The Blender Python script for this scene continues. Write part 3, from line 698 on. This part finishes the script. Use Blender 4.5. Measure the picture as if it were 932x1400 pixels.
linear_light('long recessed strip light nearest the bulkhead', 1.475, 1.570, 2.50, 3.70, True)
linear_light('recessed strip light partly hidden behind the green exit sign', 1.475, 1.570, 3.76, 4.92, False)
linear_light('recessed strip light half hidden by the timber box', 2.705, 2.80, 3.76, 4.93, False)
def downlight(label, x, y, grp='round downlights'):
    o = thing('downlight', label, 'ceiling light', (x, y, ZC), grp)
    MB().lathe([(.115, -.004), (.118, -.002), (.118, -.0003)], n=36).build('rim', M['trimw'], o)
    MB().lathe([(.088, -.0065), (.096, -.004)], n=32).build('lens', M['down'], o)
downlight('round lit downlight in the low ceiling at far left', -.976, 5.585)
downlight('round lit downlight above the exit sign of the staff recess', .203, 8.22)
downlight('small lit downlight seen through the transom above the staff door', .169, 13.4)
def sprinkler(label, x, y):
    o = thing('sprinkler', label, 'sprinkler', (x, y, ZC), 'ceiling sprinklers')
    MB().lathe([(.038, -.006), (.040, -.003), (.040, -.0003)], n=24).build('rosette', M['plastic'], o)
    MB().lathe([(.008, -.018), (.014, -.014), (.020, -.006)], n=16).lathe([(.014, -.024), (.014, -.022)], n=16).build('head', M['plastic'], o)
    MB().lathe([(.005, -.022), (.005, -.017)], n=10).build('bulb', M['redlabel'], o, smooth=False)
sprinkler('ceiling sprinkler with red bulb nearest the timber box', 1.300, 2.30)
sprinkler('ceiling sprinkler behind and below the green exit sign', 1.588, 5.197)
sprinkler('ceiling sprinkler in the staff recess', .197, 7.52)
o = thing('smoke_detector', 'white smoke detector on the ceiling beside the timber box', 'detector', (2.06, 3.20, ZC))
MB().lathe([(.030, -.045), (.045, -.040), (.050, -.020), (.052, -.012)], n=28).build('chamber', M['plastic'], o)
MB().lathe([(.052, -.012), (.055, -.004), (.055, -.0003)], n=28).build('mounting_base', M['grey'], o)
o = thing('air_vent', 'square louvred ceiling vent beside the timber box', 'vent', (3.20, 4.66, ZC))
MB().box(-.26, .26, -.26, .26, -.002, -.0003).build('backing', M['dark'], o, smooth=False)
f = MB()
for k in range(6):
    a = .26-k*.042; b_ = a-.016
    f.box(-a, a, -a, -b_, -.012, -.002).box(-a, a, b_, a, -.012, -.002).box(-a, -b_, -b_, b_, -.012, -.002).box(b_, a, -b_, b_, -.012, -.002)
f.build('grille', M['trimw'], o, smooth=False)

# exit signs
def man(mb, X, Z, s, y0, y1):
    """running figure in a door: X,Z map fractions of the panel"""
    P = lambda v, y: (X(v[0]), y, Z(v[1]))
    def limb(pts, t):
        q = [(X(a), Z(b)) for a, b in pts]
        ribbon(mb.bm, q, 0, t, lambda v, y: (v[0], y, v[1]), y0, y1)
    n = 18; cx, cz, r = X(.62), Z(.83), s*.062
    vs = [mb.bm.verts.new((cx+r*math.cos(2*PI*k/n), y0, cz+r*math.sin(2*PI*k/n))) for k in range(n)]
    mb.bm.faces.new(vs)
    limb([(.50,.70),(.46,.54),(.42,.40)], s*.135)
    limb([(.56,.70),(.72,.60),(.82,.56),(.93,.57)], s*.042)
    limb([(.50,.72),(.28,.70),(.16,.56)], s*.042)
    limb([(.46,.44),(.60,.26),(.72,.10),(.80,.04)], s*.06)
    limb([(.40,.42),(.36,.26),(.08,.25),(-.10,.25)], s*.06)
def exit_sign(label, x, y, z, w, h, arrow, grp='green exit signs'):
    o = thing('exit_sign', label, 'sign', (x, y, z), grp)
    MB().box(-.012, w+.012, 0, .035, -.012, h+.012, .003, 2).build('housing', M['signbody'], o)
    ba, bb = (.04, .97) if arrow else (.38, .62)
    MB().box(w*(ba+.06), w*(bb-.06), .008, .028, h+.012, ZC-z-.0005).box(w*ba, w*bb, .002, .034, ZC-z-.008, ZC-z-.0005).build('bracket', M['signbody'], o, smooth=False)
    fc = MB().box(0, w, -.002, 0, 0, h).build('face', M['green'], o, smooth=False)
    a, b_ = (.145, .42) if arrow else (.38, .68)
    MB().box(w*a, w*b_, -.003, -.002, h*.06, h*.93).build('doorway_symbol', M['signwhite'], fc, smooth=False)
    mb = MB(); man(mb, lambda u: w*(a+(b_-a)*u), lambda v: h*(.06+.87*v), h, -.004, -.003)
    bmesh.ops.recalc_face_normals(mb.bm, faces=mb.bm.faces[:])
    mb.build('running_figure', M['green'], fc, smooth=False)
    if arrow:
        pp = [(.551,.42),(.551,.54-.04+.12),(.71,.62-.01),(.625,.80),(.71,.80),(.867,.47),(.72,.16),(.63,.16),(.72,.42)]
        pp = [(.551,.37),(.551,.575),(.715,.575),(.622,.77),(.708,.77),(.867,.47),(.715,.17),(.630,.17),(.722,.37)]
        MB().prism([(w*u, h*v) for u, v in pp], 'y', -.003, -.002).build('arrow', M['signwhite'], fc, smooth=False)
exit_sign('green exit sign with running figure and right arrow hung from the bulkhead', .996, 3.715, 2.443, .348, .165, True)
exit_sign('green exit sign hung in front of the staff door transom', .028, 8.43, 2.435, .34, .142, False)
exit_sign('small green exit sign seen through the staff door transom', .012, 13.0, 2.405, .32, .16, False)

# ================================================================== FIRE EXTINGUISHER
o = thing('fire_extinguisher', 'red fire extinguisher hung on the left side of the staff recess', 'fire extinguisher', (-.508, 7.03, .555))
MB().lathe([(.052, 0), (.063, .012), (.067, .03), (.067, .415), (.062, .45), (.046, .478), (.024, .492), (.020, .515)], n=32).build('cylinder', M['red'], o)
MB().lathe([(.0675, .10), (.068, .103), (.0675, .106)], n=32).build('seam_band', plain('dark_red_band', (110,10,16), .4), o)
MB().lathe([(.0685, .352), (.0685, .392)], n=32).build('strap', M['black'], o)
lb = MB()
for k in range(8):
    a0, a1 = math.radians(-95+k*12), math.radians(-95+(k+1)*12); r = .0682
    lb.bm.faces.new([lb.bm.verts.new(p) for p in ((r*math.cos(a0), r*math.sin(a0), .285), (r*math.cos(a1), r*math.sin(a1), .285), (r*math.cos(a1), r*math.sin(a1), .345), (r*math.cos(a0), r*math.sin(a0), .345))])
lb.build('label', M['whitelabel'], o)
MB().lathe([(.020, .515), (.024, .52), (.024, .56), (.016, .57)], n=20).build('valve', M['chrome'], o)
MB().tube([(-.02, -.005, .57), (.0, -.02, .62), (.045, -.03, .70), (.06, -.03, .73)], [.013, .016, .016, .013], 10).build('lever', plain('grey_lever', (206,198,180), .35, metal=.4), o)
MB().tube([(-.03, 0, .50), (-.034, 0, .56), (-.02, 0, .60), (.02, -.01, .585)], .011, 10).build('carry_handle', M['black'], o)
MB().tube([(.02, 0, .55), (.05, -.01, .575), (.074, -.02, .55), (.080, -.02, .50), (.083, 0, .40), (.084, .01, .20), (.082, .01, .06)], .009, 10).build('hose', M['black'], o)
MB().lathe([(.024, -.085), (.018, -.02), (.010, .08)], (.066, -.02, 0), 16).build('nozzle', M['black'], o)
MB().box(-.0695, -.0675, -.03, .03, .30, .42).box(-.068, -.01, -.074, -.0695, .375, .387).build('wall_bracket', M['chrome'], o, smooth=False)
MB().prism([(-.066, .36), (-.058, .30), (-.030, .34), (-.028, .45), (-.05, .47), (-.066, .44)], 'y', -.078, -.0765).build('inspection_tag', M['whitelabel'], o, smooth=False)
━━━━━━━━
(Task brief)
Which lines in the data above contain "from"? Show each one.

(Final answer)
The Blender Python script for this scene continues. Write part 3, from line 698 on. This part finishes the script. Use Blender 4.5. Measure the picture as if it were 932x1400 pixels.
exit_sign('green exit sign with running figure and right arrow hung from the bulkhead', .996, 3.715, 2.443, .348, .165, True)